→ **WHAT IS REQUIRED**: Print all the data, keeping every line exactly as it is.
Start of GIVEN DATA
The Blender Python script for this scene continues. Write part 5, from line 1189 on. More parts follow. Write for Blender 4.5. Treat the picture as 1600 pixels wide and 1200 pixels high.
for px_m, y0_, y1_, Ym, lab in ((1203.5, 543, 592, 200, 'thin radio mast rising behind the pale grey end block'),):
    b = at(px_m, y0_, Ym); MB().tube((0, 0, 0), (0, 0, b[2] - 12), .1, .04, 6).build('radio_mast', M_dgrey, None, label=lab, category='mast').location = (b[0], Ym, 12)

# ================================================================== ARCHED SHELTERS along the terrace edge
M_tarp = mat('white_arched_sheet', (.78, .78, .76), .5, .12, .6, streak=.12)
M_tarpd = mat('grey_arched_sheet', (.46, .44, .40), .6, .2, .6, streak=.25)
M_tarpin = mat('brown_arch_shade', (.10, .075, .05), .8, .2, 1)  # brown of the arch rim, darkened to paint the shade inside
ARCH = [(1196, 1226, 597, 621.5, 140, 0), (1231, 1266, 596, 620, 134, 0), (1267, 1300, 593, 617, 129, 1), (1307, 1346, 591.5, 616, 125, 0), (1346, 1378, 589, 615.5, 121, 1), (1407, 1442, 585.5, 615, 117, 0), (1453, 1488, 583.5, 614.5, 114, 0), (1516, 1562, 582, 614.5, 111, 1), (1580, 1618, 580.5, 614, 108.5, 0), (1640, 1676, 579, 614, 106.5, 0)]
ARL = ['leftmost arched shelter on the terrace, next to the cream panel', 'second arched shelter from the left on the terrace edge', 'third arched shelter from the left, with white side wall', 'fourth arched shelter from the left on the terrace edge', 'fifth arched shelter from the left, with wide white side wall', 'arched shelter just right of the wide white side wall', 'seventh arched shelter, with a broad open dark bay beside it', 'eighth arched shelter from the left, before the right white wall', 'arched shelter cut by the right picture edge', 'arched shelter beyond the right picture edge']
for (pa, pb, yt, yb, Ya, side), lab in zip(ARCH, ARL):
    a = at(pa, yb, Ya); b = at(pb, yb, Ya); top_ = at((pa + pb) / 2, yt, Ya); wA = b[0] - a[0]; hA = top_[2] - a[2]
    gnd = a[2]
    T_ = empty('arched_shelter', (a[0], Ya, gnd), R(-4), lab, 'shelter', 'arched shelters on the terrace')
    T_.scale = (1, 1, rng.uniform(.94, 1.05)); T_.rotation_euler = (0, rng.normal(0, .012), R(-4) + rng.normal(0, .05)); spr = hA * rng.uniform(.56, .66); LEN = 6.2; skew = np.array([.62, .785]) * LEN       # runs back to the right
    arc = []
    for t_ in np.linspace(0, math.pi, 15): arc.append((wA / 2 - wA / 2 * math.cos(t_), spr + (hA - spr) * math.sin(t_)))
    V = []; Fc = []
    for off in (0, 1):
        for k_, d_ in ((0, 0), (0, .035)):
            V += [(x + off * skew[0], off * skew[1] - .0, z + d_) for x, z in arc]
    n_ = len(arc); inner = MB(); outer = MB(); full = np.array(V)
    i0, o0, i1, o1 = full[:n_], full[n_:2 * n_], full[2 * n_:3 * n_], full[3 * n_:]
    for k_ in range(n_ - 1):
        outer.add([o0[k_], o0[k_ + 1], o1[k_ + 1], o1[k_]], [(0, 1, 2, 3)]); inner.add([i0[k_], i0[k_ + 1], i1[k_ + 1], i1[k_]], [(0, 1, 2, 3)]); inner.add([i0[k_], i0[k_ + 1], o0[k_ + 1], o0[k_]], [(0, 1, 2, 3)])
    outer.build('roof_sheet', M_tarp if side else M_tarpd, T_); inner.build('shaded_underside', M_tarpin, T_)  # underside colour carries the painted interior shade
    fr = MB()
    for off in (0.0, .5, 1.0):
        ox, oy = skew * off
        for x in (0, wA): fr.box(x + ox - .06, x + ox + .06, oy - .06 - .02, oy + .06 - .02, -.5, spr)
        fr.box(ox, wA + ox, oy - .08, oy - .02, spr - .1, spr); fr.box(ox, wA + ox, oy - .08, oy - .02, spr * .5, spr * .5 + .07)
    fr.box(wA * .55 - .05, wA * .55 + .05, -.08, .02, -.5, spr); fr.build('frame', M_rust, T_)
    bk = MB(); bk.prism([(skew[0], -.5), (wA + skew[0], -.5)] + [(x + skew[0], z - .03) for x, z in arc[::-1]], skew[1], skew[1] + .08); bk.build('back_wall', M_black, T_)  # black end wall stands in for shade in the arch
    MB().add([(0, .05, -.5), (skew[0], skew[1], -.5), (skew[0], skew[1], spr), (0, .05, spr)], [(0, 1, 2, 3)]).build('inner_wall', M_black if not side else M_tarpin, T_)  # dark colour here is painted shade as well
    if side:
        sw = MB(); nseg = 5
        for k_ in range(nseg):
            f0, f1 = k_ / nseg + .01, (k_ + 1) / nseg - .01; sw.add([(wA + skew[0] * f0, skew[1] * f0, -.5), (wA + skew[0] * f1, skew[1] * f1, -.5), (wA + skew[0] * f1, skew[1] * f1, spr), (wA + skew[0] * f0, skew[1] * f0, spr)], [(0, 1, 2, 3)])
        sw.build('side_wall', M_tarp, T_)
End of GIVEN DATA
→ **ANSWER IN FULL**:
The Blender Python script for this scene continues. Write part 5, from line 1189 on. More parts follow. Write for Blender 4.5. Treat the picture as 1600 pixels wide and 1200 pixels high.
for px_m, y0_, y1_, Ym, lab in ((1203.5, 543, 592, 200, 'thin radio mast rising behind the pale grey end block'),):
    b = at(px_m, y0_, Ym); MB().tube((0, 0, 0), (0, 0, b[2] - 12), .1, .04, 6).build('radio_mast', M_dgrey, None, label=lab, category='mast').location = (b[0], Ym, 12)

# ================================================================== ARCHED SHELTERS along the terrace edge
M_tarp = mat('white_arched_sheet', (.78, .78, .76), .5, .12, .6, streak=.12)
M_tarpd = mat('grey_arched_sheet', (.46, .44, .40), .6, .2, .6, streak=.25)
M_tarpin = mat('brown_arch_shade', (.10, .075, .05), .8, .2, 1)  # brown of the arch rim, darkened to paint the shade inside
ARCH = [(1196, 1226, 597, 621.5, 140, 0), (1231, 1266, 596, 620, 134, 0), (1267, 1300, 593, 617, 129, 1), (1307, 1346, 591.5, 616, 125, 0), (1346, 1378, 589, 615.5, 121, 1), (1407, 1442, 585.5, 615, 117, 0), (1453, 1488, 583.5, 614.5, 114, 0), (1516, 1562, 582, 614.5, 111, 1), (1580, 1618, 580.5, 614, 108.5, 0), (1640, 1676, 579, 614, 106.5, 0)]
ARL = ['leftmost arched shelter on the terrace, next to the cream panel', 'second arched shelter from the left on the terrace edge', 'third arched shelter from the left, with white side wall', 'fourth arched shelter from the left on the terrace edge', 'fifth arched shelter from the left, with wide white side wall', 'arched shelter just right of the wide white side wall', 'seventh arched shelter, with a broad open dark bay beside it', 'eighth arched shelter from the left, before the right white wall', 'arched shelter cut by the right picture edge', 'arched shelter beyond the right picture edge']
for (pa, pb, yt, yb, Ya, side), lab in zip(ARCH, ARL):
    a = at(pa, yb, Ya); b = at(pb, yb, Ya); top_ = at((pa + pb) / 2, yt, Ya); wA = b[0] - a[0]; hA = top_[2] - a[2]
    gnd = a[2]
    T_ = empty('arched_shelter', (a[0], Ya, gnd), R(-4), lab, 'shelter', 'arched shelters on the terrace')
    T_.scale = (1, 1, rng.uniform(.94, 1.05)); T_.rotation_euler = (0, rng.normal(0, .012), R(-4) + rng.normal(0, .05)); spr = hA * rng.uniform(.56, .66); LEN = 6.2; skew = np.array([.62, .785]) * LEN       # runs back to the right
    arc = []
    for t_ in np.linspace(0, math.pi, 15): arc.append((wA / 2 - wA / 2 * math.cos(t_), spr + (hA - spr) * math.sin(t_)))
    V = []; Fc = []
    for off in (0, 1):
        for k_, d_ in ((0, 0), (0, .035)):
            V += [(x + off * skew[0], off * skew[1] - .0, z + d_) for x, z in arc]
    n_ = len(arc); inner = MB(); outer = MB(); full = np.array(V)
    i0, o0, i1, o1 = full[:n_], full[n_:2 * n_], full[2 * n_:3 * n_], full[3 * n_:]
    for k_ in range(n_ - 1):
        outer.add([o0[k_], o0[k_ + 1], o1[k_ + 1], o1[k_]], [(0, 1, 2, 3)]); inner.add([i0[k_], i0[k_ + 1], i1[k_ + 1], i1[k_]], [(0, 1, 2, 3)]); inner.add([i0[k_], i0[k_ + 1], o0[k_ + 1], o0[k_]], [(0, 1, 2, 3)])
    outer.build('roof_sheet', M_tarp if side else M_tarpd, T_); inner.build('shaded_underside', M_tarpin, T_)  # underside colour carries the painted interior shade
    fr = MB()
    for off in (0.0, .5, 1.0):
        ox, oy = skew * off
        for x in (0, wA): fr.box(x + ox - .06, x + ox + .06, oy - .06 - .02, oy + .06 - .02, -.5, spr)
        fr.box(ox, wA + ox, oy - .08, oy - .02, spr - .1, spr); fr.box(ox, wA + ox, oy - .08, oy - .02, spr * .5, spr * .5 + .07)
    fr.box(wA * .55 - .05, wA * .55 + .05, -.08, .02, -.5, spr); fr.build('frame', M_rust, T_)
    bk = MB(); bk.prism([(skew[0], -.5), (wA + skew[0], -.5)] + [(x + skew[0], z - .03) for x, z in arc[::-1]], skew[1], skew[1] + .08); bk.build('back_wall', M_black, T_)  # black end wall stands in for shade in the arch
    MB().add([(0, .05, -.5), (skew[0], skew[1], -.5), (skew[0], skew[1], spr), (0, .05, spr)], [(0, 1, 2, 3)]).build('inner_wall', M_black if not side else M_tarpin, T_)  # dark colour here is painted shade as well
    if side:
        sw = MB(); nseg = 5
        for k_ in range(nseg):
            f0, f1 = k_ / nseg + .01, (k_ + 1) / nseg - .01; sw.add([(wA + skew[0] * f0, skew[1] * f0, -.5), (wA + skew[0] * f1, skew[1] * f1, -.5), (wA + skew[0] * f1, skew[1] * f1, spr), (wA + skew[0] * f0, skew[1] * f0, spr)], [(0, 1, 2, 3)])
        sw.build('side_wall', M_tarp, T_)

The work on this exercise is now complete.